REQUIREMENT = Without including any pictures, write out the listing below exactly.

SUPPLIED DATA =

★ ★ ★ ★

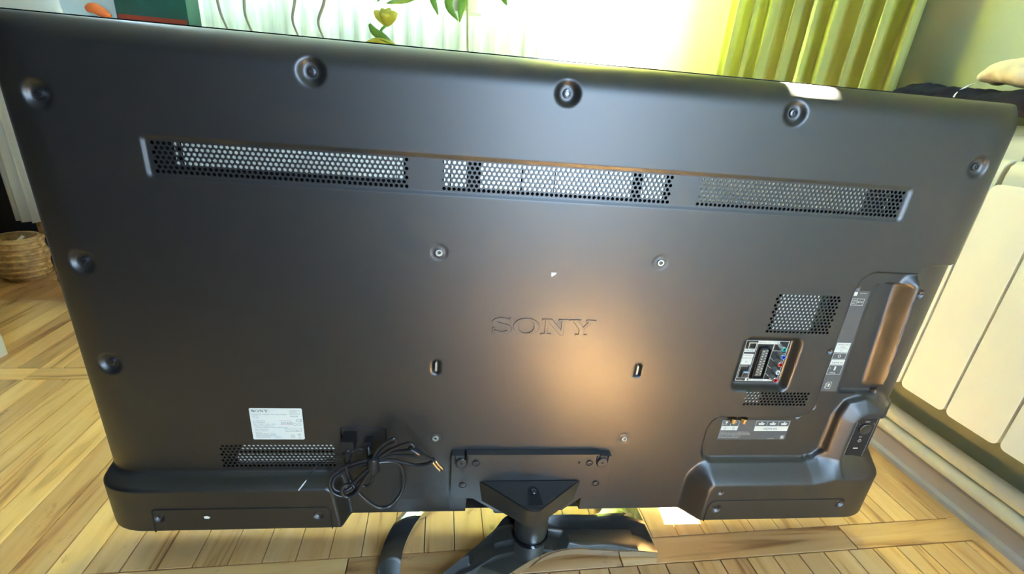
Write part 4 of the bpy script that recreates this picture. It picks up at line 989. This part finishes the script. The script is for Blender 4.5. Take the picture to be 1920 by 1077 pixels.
# left clutter
mbox_ = mbox('cabinet_side', (-1.95, -1.90, .9, 1.25, FZ, .75), M['whitewood'], room=True); bpy.data.objects.remove(mbox_)
wc = empty('cabinet', (-1.86, 1.2, FZ), 'brown wooden cabinet with a dark open gap behind the cream cloth', 'cabinet')
mbox('side_panel', (-1.99, -1.96, 1.19, 1.225, FZ, .12), M['brown'], wc, bevel=.003); mbox('side_panel', (-1.62, -1.59, 1.19, 1.225, FZ, .12), M['brown'], wc, bevel=.003)
mbox('top', (-2.00, -1.57, 1.185, 1.225, .12, .15), M['brown'], wc, bevel=.003); mbox('back_panel', (-1.96, -1.62, 1.215, 1.225, FZ, .12), M['deep'], wc); mbox('door', (-1.96, -1.78, 1.19, 1.20, FZ+.04, .115), M['brown'], wc, bevel=.002)
ds = empty('white_screen', (-1.52, .62, FZ), 'tall white lacquered panel at the left edge of the photo', 'panel')
mbox('panel', (-1.62, -1.27, .56, .585, FZ+.0, .55), M['whitewood'], ds, bevel=.004)
# wicker basket with a strap
bk = empty('wicker_basket', (-1.60, 1.08, FZ), 'round tan wicker basket on the parquet left of the television', 'basket')
bm = bmesh.new(); lathe(bm, [(.0001, 0), (.050, 0), (.068, .04), (.072, .09), (.066, .135), (.060, .15), (.053, .148), (.060, .130), (.064, .09), (.046, .012), (.0001, .012)], (-1.62, 1.10, FZ), 'z', 30); autosmooth(bobj('basket_body', bm, M['wicker'], bk), 60)
for k in range(7):
    z = FZ+.018+.020*k; r_ = (.059, .068, .073, .074, .072, .069, .065)[k]
    bm = bmesh.new(); tube(bm, [(-1.62+r_*math.cos(2*PI*i/24), 1.10+r_*math.sin(2*PI*i/24), z) for i in range(25)], .006, 8, sm=False); bobj('wicker_band', bm, M['wicker'], bk, smooth=True)
bm = bmesh.new(); tube(bm, [(-1.69, 1.07, FZ+.03), (-1.66, 1.04, FZ+.07), (-1.61, 1.04, FZ+.11), (-1.57, 1.07, FZ+.16)], .006, 8, 6, flat=.5); bobj('strap', bm, M['beige'], bk, smooth=True)
# black bag behind the television's left edge
rg = []
for i in range(9):
    t_ = i/8; z_ = FZ+.004+.17*t_; k_ = (1-.35*t_)*(.6 if i in (0, 8) else 1)
    rg.append(((-1.305-.03*t_, .92, z_), (.065*k_, 0, 0), (0, .05*k_, 0)))
bgk = blob('shoulder_bag', rg, M['bag']); tag(bgk, 'black soft bag standing on the floor behind the left edge of the television', 'bag')
bm = bmesh.new(); tube(bm, [(-1.36, .92, -.21), (-1.375, .92, -.17), (-1.34, .92, -.15), (-1.30, .92, -.20)], .006, 8, 6); bobj('bag_handle', bm, M['bag'], bgk, smooth=True)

★ ★ ★ ★

SOLUTION =
Write part 4 of the bpy script that recreates this picture. It picks up at line 989. This part finishes the script. The script is for Blender 4.5. Take the picture to be 1920 by 1077 pixels.
# left clutter
mbox_ = mbox('cabinet_side', (-1.95, -1.90, .9, 1.25, FZ, .75), M['whitewood'], room=True); bpy.data.objects.remove(mbox_)
wc = empty('cabinet', (-1.86, 1.2, FZ), 'brown wooden cabinet with a dark open gap behind the cream cloth', 'cabinet')
mbox('side_panel', (-1.99, -1.96, 1.19, 1.225, FZ, .12), M['brown'], wc, bevel=.003); mbox('side_panel', (-1.62, -1.59, 1.19, 1.225, FZ, .12), M['brown'], wc, bevel=.003)
mbox('top', (-2.00, -1.57, 1.185, 1.225, .12, .15), M['brown'], wc, bevel=.003); mbox('back_panel', (-1.96, -1.62, 1.215, 1.225, FZ, .12), M['deep'], wc); mbox('door', (-1.96, -1.78, 1.19, 1.20, FZ+.04, .115), M['brown'], wc, bevel=.002)
ds = empty('white_screen', (-1.52, .62, FZ), 'tall white lacquered panel at the left edge of the photo', 'panel')
mbox('panel', (-1.62, -1.27, .56, .585, FZ+.0, .55), M['whitewood'], ds, bevel=.004)
# wicker basket with a strap
bk = empty('wicker_basket', (-1.60, 1.08, FZ), 'round tan wicker basket on the parquet left of the television', 'basket')
bm = bmesh.new(); lathe(bm, [(.0001, 0), (.050, 0), (.068, .04), (.072, .09), (.066, .135), (.060, .15), (.053, .148), (.060, .130), (.064, .09), (.046, .012), (.0001, .012)], (-1.62, 1.10, FZ), 'z', 30); autosmooth(bobj('basket_body', bm, M['wicker'], bk), 60)
for k in range(7):
    z = FZ+.018+.020*k; r_ = (.059, .068, .073, .074, .072, .069, .065)[k]
    bm = bmesh.new(); tube(bm, [(-1.62+r_*math.cos(2*PI*i/24), 1.10+r_*math.sin(2*PI*i/24), z) for i in range(25)], .006, 8, sm=False); bobj('wicker_band', bm, M['wicker'], bk, smooth=True)
bm = bmesh.new(); tube(bm, [(-1.69, 1.07, FZ+.03), (-1.66, 1.04, FZ+.07), (-1.61, 1.04, FZ+.11), (-1.57, 1.07, FZ+.16)], .006, 8, 6, flat=.5); bobj('strap', bm, M['beige'], bk, smooth=True)
# black bag behind the television's left edge
rg = []
for i in range(9):
    t_ = i/8; z_ = FZ+.004+.17*t_; k_ = (1-.35*t_)*(.6 if i in (0, 8) else 1)
    rg.append(((-1.305-.03*t_, .92, z_), (.065*k_, 0, 0), (0, .05*k_, 0)))
bgk = blob('shoulder_bag', rg, M['bag']); tag(bgk, 'black soft bag standing on the floor behind the left edge of the television', 'bag')
bm = bmesh.new(); tube(bm, [(-1.36, .92, -.21), (-1.375, .92, -.17), (-1.34, .92, -.15), (-1.30, .92, -.20)], .006, 8, 6); bobj('bag_handle', bm, M['bag'], bgk, smooth=True)